1) Charge them for their keep, not necessarily what it costs, but enough for them to understand that living costs money.
2) expect them to do their own laundry. If their best outfit hasn't been washed in time for the next party. WEll that is their problem and they will soon learn.
3) expect them to clean their own bedrooms.
4) If they do not want the family meals at the family time, leave them to sort their own meals out

In doing this you are preparing them to be able to look after themselves when they do leave home and they have, perhaps, to live with other people.

It is unkind to loose 25+ children on the outside world with none of the necessary living skills.

BigMamma Mon 08-Jul-24 15:16:59

When our sons were teenagers and started going out with their friends, we would get up in the morning and find a houseful of boys, laying on the settee, in the bedrooms or even on the floor, using the cushions and throws as covers. I always made them a cooked breakfast and because our sons knew their friends were welcome, we never had a minutes problem.
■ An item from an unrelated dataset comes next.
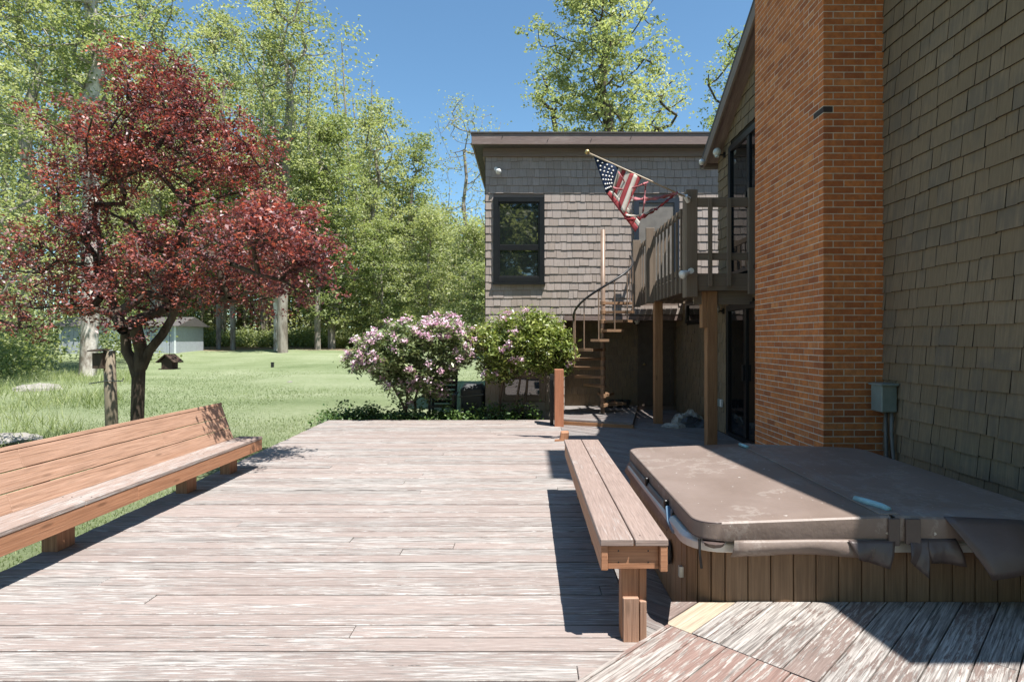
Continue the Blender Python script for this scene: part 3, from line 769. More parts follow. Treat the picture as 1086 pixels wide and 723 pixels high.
M['f_blue'] = cloth_mat('faded_navy_cloth', (0.035, 0.055, 0.11)); M['f_red'] = cloth_mat('faded_red_cloth', (0.42, 0.085, 0.095)); M['f_white'] = cloth_mat('soiled_white_cloth', (0.70, 0.66, 0.60))
M['f_pink'] = cloth_mat('bleached_red_cloth', (0.50, 0.20, 0.22))
def add_stars(q):
    for r_ in range(7):
        for c_ in range(4):
            s_ = (c_+0.6+(0.35 if r_ % 2 else 0))/4.9; t_ = (r_+0.8)/7.6
            zx = (128*(1-s_)+303*s_)*(1-t_)+(216*(1-s_)+258*s_)*t_; zy = (102*(1-s_)+180*s_)*(1-t_)+(362*(1-s_)+326*s_)*t_
            c0 = fl(zx, zy, 0.035*math.sin(zx*0.035+zy*0.012)*(0.2+t_)-0.007); rr = 0.019
            q.face([c0+Vector((math.sin(k*math.pi/5)*(rr if k % 2 == 0 else rr*0.42), 0, math.cos(k*math.pi/5)*(rr if k % 2 == 0 else rr*0.42))) for k in range(10)], mi=1)
can = cloth('canton', [M['f_blue'], M['white']], (128, 102), (303, 180), (216, 362), (258, 326), 8, 10, 0.035, extra=add_stars)
tops = [(303, 180), (330, 191), (357, 202), (384, 214), (411, 225), (437, 236), (463, 247)]
bots = [(262, 325), (290, 372), (318, 420), (322, 470), (332, 500), (346, 515), (372, 400)]
bots = [(258, 330), (268, 352), (284, 385), (300, 425), (318, 470), (340, 512), (388, 408)]
for i in range(6):
    cloth('stripe', M['f_white'] if i % 2 == 0 else M['f_red'], tops[i], tops[i+1], bots[i], bots[i+1], 2, 12, 0.04)
cloth('stripe', M['f_red'], (216, 362), (240, 345), (420, 632), (440, 598), 3, 12, 0.05)
cloth('stripe', M['f_white'], (240, 345), (266, 350), (440, 598), (452, 560), 3, 12, 0.05)
cloth('stripe', M['f_red'], (266, 350), (284, 385), (380, 560), (345, 520), 3, 10, 0.05)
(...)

I started leaving out duvets and bedding for their friends and now nearly 40 years later, they still pop in to see me when they are working in the area.

We charged our sons board when they started working and put it into a savings account for them (they didn't know about this) then when they were 21, we gave them the money plus extra for their birthday. They didn't want to go to university but get a job straight from school when they were 16 and have now worked to the top of the ladder in their careers. I am so proud of them and I know their late dad would be too.

Cabbie21 Mon 08-Jul-24 15:08:04

My two children now have young adult children ( 17 -24) living at home. I hear about difficulties but don’t normally offer my opinion unless asked. There is often a mismatch between expectations on both sides eg expenses, contributions to chores, freedoms, overnight guests etc. and the solutions are not always easy to find or to put in place.
I am interested in how this is working out in other families.